Writing however, I could do that forever. No problem. Sit me down with a cup of coffee, give me a cool topic, and I’ll write for 5 hours straight. Easy peasy.

This means it’s now my job to edit my life in a way that I spend more time writing and less doing the other things. This is an incremental process, so take it slowly, remove and add things in increments, and once you feel it’s time, make the next edit.

In this way, you can build a life around awesome activities, without putting a lot of pressure on yourself.

My personal take-aways

Jon is gold. He’s very eloquent, funny and has a way of being very convincing without feeling stressful or making what you have to do sound like it’s a burden.

Technology has given us an infinite array of options to live the life we want, and it’s up to us to use it.
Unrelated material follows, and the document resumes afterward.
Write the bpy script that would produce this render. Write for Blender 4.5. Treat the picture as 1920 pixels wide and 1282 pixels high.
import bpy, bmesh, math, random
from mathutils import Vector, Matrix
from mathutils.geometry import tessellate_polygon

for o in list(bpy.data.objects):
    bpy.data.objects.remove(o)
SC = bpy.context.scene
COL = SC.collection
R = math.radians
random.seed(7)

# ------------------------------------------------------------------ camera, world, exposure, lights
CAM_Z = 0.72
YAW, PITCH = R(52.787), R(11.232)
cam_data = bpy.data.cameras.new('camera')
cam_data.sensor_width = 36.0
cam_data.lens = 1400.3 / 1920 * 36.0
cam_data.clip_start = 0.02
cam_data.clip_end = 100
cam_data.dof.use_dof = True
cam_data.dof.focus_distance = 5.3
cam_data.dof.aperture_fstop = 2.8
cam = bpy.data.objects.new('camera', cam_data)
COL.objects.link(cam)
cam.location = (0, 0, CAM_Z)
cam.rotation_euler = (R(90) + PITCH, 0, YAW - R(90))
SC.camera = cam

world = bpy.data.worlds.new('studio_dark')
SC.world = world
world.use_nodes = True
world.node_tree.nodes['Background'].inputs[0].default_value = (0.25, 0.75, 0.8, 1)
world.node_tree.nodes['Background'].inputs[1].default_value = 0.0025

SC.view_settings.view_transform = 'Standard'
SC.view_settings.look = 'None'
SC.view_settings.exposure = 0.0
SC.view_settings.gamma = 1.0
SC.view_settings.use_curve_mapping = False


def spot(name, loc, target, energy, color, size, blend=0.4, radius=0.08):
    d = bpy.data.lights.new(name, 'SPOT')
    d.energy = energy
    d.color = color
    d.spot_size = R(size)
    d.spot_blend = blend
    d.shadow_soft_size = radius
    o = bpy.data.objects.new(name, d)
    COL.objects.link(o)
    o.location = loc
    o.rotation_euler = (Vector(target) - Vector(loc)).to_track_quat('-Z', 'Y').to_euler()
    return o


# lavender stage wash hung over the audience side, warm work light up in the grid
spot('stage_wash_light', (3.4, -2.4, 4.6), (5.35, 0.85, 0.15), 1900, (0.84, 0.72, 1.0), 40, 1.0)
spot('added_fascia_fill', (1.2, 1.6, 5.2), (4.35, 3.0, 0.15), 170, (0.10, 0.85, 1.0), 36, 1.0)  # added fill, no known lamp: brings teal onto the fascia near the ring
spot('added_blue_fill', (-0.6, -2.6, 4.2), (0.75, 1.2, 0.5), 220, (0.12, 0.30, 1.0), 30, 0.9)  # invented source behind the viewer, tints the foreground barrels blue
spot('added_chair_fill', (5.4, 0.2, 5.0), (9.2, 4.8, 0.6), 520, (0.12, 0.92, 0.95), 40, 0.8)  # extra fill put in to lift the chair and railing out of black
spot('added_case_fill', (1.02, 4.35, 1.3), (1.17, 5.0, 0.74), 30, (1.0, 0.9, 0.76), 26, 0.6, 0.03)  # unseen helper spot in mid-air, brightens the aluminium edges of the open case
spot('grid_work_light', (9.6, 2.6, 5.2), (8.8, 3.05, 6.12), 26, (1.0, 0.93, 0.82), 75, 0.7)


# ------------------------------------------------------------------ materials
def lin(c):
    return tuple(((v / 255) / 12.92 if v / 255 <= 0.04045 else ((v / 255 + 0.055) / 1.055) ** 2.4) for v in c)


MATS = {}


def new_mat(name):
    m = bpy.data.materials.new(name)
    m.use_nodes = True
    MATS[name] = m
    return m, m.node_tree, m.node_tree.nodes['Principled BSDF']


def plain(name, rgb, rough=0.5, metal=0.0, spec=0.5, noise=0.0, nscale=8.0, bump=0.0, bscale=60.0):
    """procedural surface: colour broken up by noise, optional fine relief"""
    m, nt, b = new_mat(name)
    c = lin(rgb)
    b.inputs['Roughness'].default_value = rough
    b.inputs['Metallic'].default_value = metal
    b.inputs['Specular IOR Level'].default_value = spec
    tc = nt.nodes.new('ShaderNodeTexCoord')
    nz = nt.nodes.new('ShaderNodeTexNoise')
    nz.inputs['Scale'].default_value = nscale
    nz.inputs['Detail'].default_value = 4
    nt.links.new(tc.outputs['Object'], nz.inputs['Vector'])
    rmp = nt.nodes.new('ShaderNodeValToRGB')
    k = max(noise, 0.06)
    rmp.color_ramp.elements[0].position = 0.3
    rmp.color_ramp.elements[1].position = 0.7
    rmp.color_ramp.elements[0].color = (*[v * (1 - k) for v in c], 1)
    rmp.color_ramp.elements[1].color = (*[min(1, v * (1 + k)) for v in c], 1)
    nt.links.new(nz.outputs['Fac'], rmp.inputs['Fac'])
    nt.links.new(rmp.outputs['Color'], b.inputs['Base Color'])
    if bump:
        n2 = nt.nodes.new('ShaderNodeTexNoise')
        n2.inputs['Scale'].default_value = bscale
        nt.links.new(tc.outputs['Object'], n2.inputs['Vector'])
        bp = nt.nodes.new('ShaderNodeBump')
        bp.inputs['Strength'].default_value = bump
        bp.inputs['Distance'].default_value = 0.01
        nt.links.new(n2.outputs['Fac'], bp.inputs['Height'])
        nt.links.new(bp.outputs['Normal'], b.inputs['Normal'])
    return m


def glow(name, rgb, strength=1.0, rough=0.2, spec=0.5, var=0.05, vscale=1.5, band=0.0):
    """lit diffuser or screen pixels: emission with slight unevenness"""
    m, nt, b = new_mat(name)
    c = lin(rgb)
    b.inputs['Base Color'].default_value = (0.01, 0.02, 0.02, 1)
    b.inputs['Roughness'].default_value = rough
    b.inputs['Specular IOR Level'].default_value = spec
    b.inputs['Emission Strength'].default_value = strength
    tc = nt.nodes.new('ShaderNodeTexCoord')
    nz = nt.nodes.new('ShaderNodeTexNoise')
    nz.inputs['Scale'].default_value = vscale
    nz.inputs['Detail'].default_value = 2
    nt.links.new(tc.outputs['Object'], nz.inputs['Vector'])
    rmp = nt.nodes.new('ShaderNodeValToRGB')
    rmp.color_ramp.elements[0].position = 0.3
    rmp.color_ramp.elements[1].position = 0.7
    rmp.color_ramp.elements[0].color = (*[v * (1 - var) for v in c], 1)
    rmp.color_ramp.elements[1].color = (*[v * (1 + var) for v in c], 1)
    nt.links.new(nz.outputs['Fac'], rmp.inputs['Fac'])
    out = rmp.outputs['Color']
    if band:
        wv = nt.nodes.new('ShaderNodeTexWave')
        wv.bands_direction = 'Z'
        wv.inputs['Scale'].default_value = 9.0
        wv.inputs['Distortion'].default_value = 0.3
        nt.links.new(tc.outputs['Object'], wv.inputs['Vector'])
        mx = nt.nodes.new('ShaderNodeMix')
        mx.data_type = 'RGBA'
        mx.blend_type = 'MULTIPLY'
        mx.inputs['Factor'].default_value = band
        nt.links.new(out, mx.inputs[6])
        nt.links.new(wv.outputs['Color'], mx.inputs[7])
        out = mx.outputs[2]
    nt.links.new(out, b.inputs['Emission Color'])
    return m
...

Jon’s five stages of success are a great guideline to follow.

My suggestion would be to check out the blinks for this book and if you like them and want more of Jon’s personal stories and anecdotes, get the book in paper or audio format.

Read full summary on Blinkist

Get the book on Amazon

Learn more about the author

What else can you learn from the blinks?

  • How to beat your fears by imagining yourself as a homeless person
  • The contrasting exercise to show you you can be realistic while having big goals
  • Which study proves that starting small is important (it involves cookies!)
  • The question to ask yourself before editing your life
  • How to spot constructive criticism from hatred and what to do to deal with both
  • Which dangers might prevent you from harvesting your results and how to overcome them
  • What to do once you’ve achieved a life of awesome

Who would I recommend the Start summary to?

The 21 year old who’s freaking out because she hasn’t found her purpose yet, the 71 year old who hasn’t learned anything new in a while, and anyone who finds themselves doing things they don’t like on an ongoing basis.